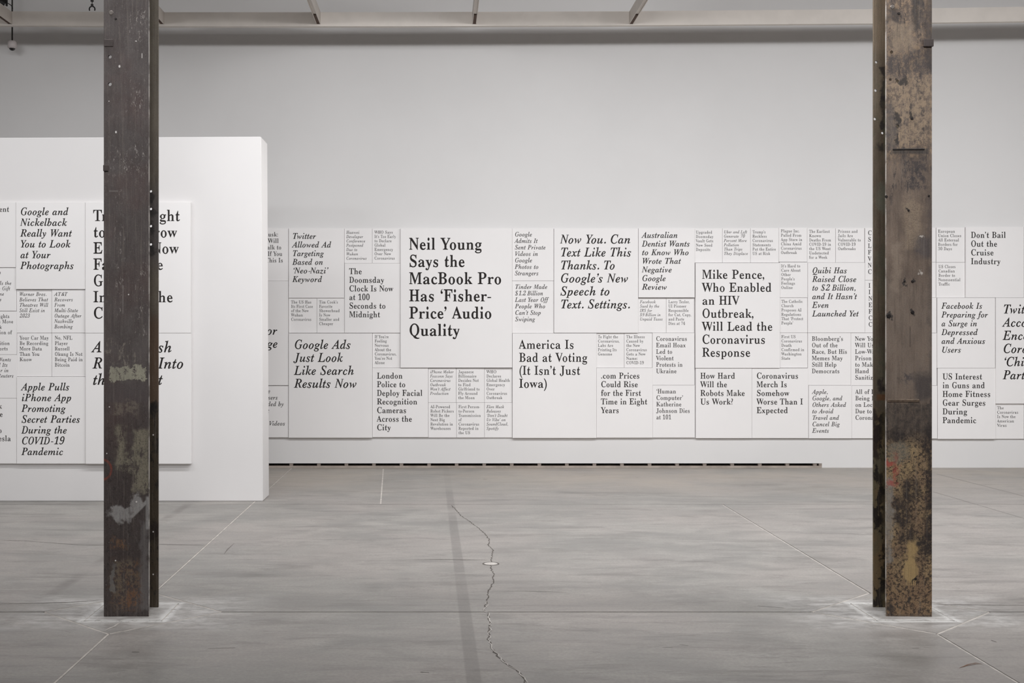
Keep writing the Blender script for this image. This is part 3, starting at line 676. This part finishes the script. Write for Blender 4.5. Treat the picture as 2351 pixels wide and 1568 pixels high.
# ---------------------------------------------------------------- painted beam, joists and what hangs there
DB = 12.40
st = [(-500, 60, 29.5), (60, 57.8, 26), (380, 59.4, 28), (900, 59.4, 27.8), (1400, 57.4, 26), (2000, 53, 21), (2351, 48, 15.5), (2900, 40, 8)]
def strip(name, segs, y0, y1, m, parent=None):
    bm = bmesh.new(); prev = None
    for a, b in segs:      # a = lower (x, z), b = upper
        r = [bm.verts.new((a[0], y0, a[1])), bm.verts.new((b[0], y0, b[1])), bm.verts.new((b[0], y1, b[1])), bm.verts.new((a[0], y1, a[1]))]
        if prev:
            for i in range(4): bm.faces.new((prev[i], prev[(i + 1) % 4], r[(i + 1) % 4], r[i]))
        else: bm.faces.new(r[::-1])
        prev = r
    bm.faces.new(prev)
    return fin(bm, name, m, parent)
grid = empty('ceiling_grid', (0, 0, 0))
tag(grid, 'cream painted steel ceiling grid, long cross beam with joists running forward', 'ceiling grid')
segs = [((W(x, yb, DB).x, W(x, yb, DB).z), (W(x, yt, DB).x, W(x, yt, DB).z)) for x, yb, yt in st]
strip('cross_beam', segs, DB, DB + 0.02, M_beam, grid)
strip('beam_flange', [((a[0], a[1] - 0.006), (a[0], a[1] + 0.002)) for a, b in segs], DB - 0.006, DB + 0.05, M_beam, grid)
for xp in (23, 372, 731, 1089, 1449):
    c = W(xp, 55.5, DB); zt = W(xp, 27.5, DB).z; hw = 0.0215
    bm = bmesh.new()
    box(bm, (c.x - hw, 2.0, c.z), (c.x - hw + 0.006, DB - 0.001, zt))
    box(bm, (c.x + hw - 0.006, 2.0, c.z), (c.x + hw, DB - 0.001, zt))
    j = fin(bm, 'joist', M_beam, grid)
    bm = bmesh.new(); box(bm, (c.x - hw + 0.006, 2.0, c.z + 0.012), (c.x + hw - 0.006, DB - 0.06, c.z + 0.03)); fin(bm, 'track_insert', M_beam, j)
    bm = bmesh.new(); box(bm, (c.x - hw + 0.006, DB - 0.35, c.z + 0.002), (c.x + hw - 0.006, DB - 0.002, c.z + 0.006)); fin(bm, 'brown_end', M_brown, j)
# small cover plates under the beam flange
for xp, yy in ((29, 57.5), (1222, 58.5), (1821, 54)):
    c = W(xp, yy, DB); bm = bmesh.new(); box(bm, (c.x - 0.045, DB - 0.012, c.z - 0.008), (c.x + 0.045, DB + 0.03, c.z + 0.0)); fin(bm, 'cover_plate', M_beam, grid)
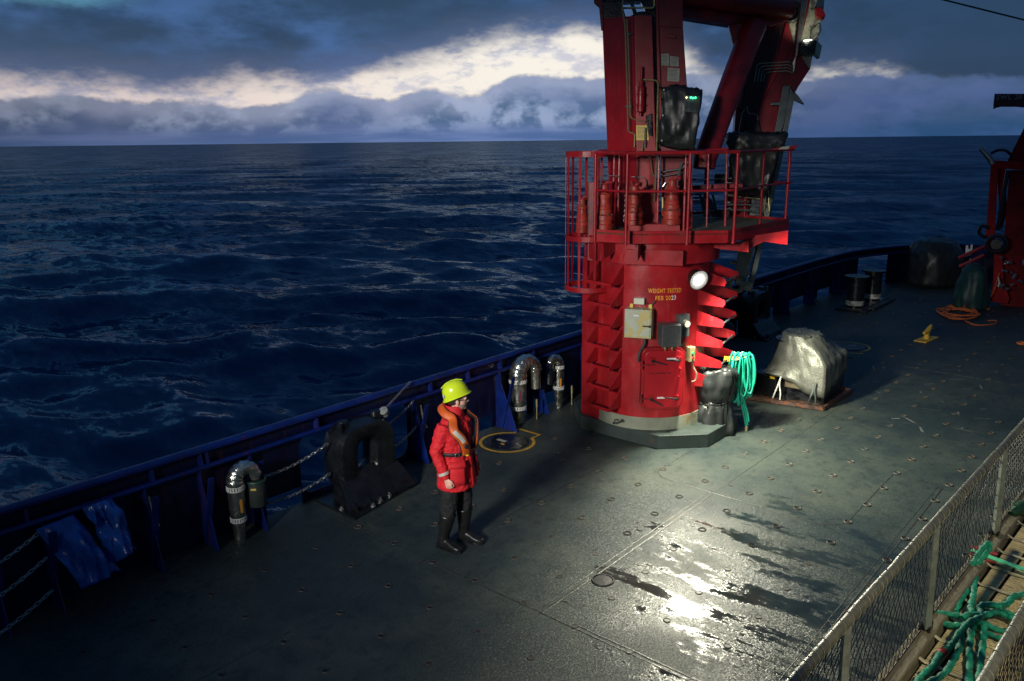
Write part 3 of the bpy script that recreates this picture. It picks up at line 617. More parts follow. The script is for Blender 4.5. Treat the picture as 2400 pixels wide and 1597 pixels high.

————

Every line in the data above that contains "Treat" needs to be copied.

FINISHED TASK ::
Keep writing the Blender script for this image. This is part 3, starting at line 676. This part finishes the script. Write for Blender 4.5. Treat the picture as 2351 pixels wide and 1568 pixels high.
Write part 3 of the bpy script that recreates this picture. It picks up at line 617. More parts follow. The script is for Blender 4.5. Treat the picture as 2400 pixels wide and 1597 pixels high.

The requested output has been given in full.